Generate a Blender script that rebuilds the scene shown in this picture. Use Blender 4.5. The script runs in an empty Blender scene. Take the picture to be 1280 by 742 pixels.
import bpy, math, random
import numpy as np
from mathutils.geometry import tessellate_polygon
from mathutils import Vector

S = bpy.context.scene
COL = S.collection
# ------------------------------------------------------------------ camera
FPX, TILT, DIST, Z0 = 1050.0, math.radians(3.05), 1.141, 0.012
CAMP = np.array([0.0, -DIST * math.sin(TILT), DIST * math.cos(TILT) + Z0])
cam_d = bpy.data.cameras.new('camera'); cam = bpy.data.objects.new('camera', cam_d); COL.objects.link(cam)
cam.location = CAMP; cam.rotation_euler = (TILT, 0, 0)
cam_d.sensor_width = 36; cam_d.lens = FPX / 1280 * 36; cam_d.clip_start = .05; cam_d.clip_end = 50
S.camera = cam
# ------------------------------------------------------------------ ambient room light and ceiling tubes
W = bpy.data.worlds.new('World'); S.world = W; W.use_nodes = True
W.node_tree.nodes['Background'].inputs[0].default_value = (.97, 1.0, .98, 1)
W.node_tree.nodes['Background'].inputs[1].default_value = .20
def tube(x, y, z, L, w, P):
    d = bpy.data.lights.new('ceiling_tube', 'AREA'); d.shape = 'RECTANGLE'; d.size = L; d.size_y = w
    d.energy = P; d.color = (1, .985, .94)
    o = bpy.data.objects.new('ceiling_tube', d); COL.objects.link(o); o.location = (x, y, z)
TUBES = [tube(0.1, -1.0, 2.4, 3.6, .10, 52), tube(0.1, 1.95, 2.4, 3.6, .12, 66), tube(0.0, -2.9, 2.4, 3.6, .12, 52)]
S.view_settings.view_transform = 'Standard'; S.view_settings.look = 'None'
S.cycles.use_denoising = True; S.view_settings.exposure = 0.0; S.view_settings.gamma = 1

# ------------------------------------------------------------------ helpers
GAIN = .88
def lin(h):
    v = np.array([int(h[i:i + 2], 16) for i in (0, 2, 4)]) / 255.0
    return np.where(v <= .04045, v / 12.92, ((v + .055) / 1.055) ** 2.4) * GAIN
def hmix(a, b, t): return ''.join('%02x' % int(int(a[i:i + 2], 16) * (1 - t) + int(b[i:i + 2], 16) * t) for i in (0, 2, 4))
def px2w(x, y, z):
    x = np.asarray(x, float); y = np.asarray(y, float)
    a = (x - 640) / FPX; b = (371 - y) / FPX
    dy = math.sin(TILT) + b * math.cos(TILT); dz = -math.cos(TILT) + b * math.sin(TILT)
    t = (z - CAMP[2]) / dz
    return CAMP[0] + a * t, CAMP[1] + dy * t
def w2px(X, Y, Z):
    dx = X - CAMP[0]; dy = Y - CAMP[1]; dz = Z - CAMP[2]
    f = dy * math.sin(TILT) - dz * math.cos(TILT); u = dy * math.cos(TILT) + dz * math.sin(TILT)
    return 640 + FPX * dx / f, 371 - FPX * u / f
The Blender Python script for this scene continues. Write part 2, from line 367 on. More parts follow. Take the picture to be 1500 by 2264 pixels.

------------------------------------------------------------

● Work to be completed:
Transcribe each entry precisely, missing none.

● Final result:
Generate a Blender script that rebuilds the scene shown in this picture. Use Blender 4.5. The script runs in an empty Blender scene. Take the picture to be 1280 by 742 pixels.
import bpy, math, random
import numpy as np
from mathutils.geometry import tessellate_polygon
from mathutils import Vector

S = bpy.context.scene
COL = S.collection
# ------------------------------------------------------------------ camera
FPX, TILT, DIST, Z0 = 1050.0, math.radians(3.05), 1.141, 0.012
CAMP = np.array([0.0, -DIST * math.sin(TILT), DIST * math.cos(TILT) + Z0])
cam_d = bpy.data.cameras.new('camera'); cam = bpy.data.objects.new('camera', cam_d); COL.objects.link(cam)
cam.location = CAMP; cam.rotation_euler = (TILT, 0, 0)
cam_d.sensor_width = 36; cam_d.lens = FPX / 1280 * 36; cam_d.clip_start = .05; cam_d.clip_end = 50
S.camera = cam
# ------------------------------------------------------------------ ambient room light and ceiling tubes
W = bpy.data.worlds.new('World'); S.world = W; W.use_nodes = True
W.node_tree.nodes['Background'].inputs[0].default_value = (.97, 1.0, .98, 1)
W.node_tree.nodes['Background'].inputs[1].default_value = .20
def tube(x, y, z, L, w, P):
    d = bpy.data.lights.new('ceiling_tube', 'AREA'); d.shape = 'RECTANGLE'; d.size = L; d.size_y = w
    d.energy = P; d.color = (1, .985, .94)
    o = bpy.data.objects.new('ceiling_tube', d); COL.objects.link(o); o.location = (x, y, z)
TUBES = [tube(0.1, -1.0, 2.4, 3.6, .10, 52), tube(0.1, 1.95, 2.4, 3.6, .12, 66), tube(0.0, -2.9, 2.4, 3.6, .12, 52)]
S.view_settings.view_transform = 'Standard'; S.view_settings.look = 'None'
S.cycles.use_denoising = True; S.view_settings.exposure = 0.0; S.view_settings.gamma = 1

# ------------------------------------------------------------------ helpers
GAIN = .88
def lin(h):
    v = np.array([int(h[i:i + 2], 16) for i in (0, 2, 4)]) / 255.0
    return np.where(v <= .04045, v / 12.92, ((v + .055) / 1.055) ** 2.4) * GAIN
def hmix(a, b, t): return ''.join('%02x' % int(int(a[i:i + 2], 16) * (1 - t) + int(b[i:i + 2], 16) * t) for i in (0, 2, 4))
def px2w(x, y, z):
    x = np.asarray(x, float); y = np.asarray(y, float)
    a = (x - 640) / FPX; b = (371 - y) / FPX
    dy = math.sin(TILT) + b * math.cos(TILT); dz = -math.cos(TILT) + b * math.sin(TILT)
    t = (z - CAMP[2]) / dz
    return CAMP[0] + a * t, CAMP[1] + dy * t
def w2px(X, Y, Z):
    dx = X - CAMP[0]; dy = Y - CAMP[1]; dz = Z - CAMP[2]
    f = dy * math.sin(TILT) - dz * math.cos(TILT); u = dy * math.cos(TILT) + dz * math.sin(TILT)
    return 640 + FPX * dx / f, 371 - FPX * u / f
The Blender Python script for this scene continues. Write part 2, from line 367 on. More parts follow. Take the picture to be 1500 by 2264 pixels.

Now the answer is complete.